Soldiers invade census centres

HARARE - Uniformed forces yesterday invaded centres where civilian government workers expecting to undergo training as census enumerators had gathered, leaving the process in limbo.

Chaotic scenes characterised several registration centres in different parts of the country, with security forces taking centre stage in all cases.

This comes at a time when the number of security forces at supervisory and enumeration levels have been limited to   1 571 personnel.

Irate teachers’ groups have now threatened to pull out if the uniformed forces continue hijacking the process.

In Harare, armed police sealed off some venues and used threats of violence to chase away civil servants who had gathered to begin training early yesterday morning.

In Karoi, senior police officers reportedly stopped the process and demanded that uniformed forces be allocated a quota.

A senior government official in charge of the process in the area told civil servants gathered for the aborted training that he had received orders to chop names and make room for uniformed forces.

This comes a day after the Finance ministry said it had postponed training of enumerators by a day to investigate reports of politically partisan soldiers having been planted as enumerators.

Acting Finance minister Gorden Moyo on Monday insisted that government will not allow soldiers to take part as enumerators, saying teachers have the experience to carry out the task.

The census is viewed by lowly-paid government workers as a “cash cow” hence the jostling.

Although official figures are yet to be released, the Daily News understands from sources that individuals involved will get up to $800 for the 10-day process.

This is more than double what most civil servants are getting in monthly salaries.

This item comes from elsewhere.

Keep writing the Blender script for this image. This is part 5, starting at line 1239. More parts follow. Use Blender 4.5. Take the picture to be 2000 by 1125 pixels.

Uniformed forces say they want a piece of the cake.

The Daily News witnessed near-violent scenes in Harare as armed police pounced on civil servants who had gathered for training at Harare Girls’ High School, ordering them to disperse.

Some of the civil servants who later regrouped in the adjacent Harare Gardens were forced to flee after vicious police went after them.

A Daily News reporter covering the event was also nearly manhandled by the police officers.

“What do you want here? Where do you work? Are you against what we are doing here,” a menacing police officer said as he charged towards the reporter.

In Hurungwe District, which covers Karoi town, officials said they were being forced to redraw lists to accommodate uniformed forces.

A district official identified only as Maturire had to plead with impatient enumerators who had gathered for training.

Addressing the enumerators, he said: “We are waiting for an instruction to accept uniformed forces but it will affect 145 people we had accepted from various Government departments. Unfortunately, the whole exercise is confusing before it even starts.”

There was no immediate response from the Zimbabwe Statistics Agency, which is in charge of the 10-day census process.

But teachers’ representatives said they were infuriated by the move. Teachers make the bulk of the government’s 200 000 plus workforce. At least 31 000 of these will take part in the census as enumerators.

Zimbabwe Teachers Association (Zimta) president Tendai Chikowore said she had received reports of chaos at enumeration centres around the country.

“We are receiving reports from Bulawayo, Masvingo and other parts of the country that soldiers are taking over the process,” she said.

“If it comes to a situation where our members are in danger, we will have to pull out,” said Chikowore.

Another union, the Progressive Teachers Union of Zimbabwe (PTUZ), said it was too late to sniff out soldiers from the process.

The union claimed that soldiers were moving around in areas such as Gokwe North constituency disrupting the process. The group claimed the soldiers had targeted some of its members for victimisation.

“Zanu PF is calling the shots in government including in the census process. The reports of intimidation of our members in Mashonaland East, West and Central provinces are really saddening,” said PTUZ secretary-general Raymond Majongwe.

“The credibility of the process is now in a shambles because it has been taken over by the police and soldiers,” he said.

Douglas Mwonzora, spokesperson for Prime Minister Morgan Tsvangirai’s MDC, said the party had raised the issue through its representatives in the fragile coalition government.

Zanu PF spokesperson Rugare Gumbo dismissed the allegations by teachers’ unions and the MDC.

“No one wants to militarise the census issue. It is a government project and the MDC is part of that government which controls the army. Zanu PF does not control the military and these people always want to raise mundane issues. It is nonsense,” said Gumbo.

Zimbabwe has successfully conducted three population counts since independence from Britain in 1980. The country’s national census is held after every 10 years.

The 2012 census comes ahead of a watershed election to be held most likely next year.

Statistics from the census will be critical in the constituency delimitation process.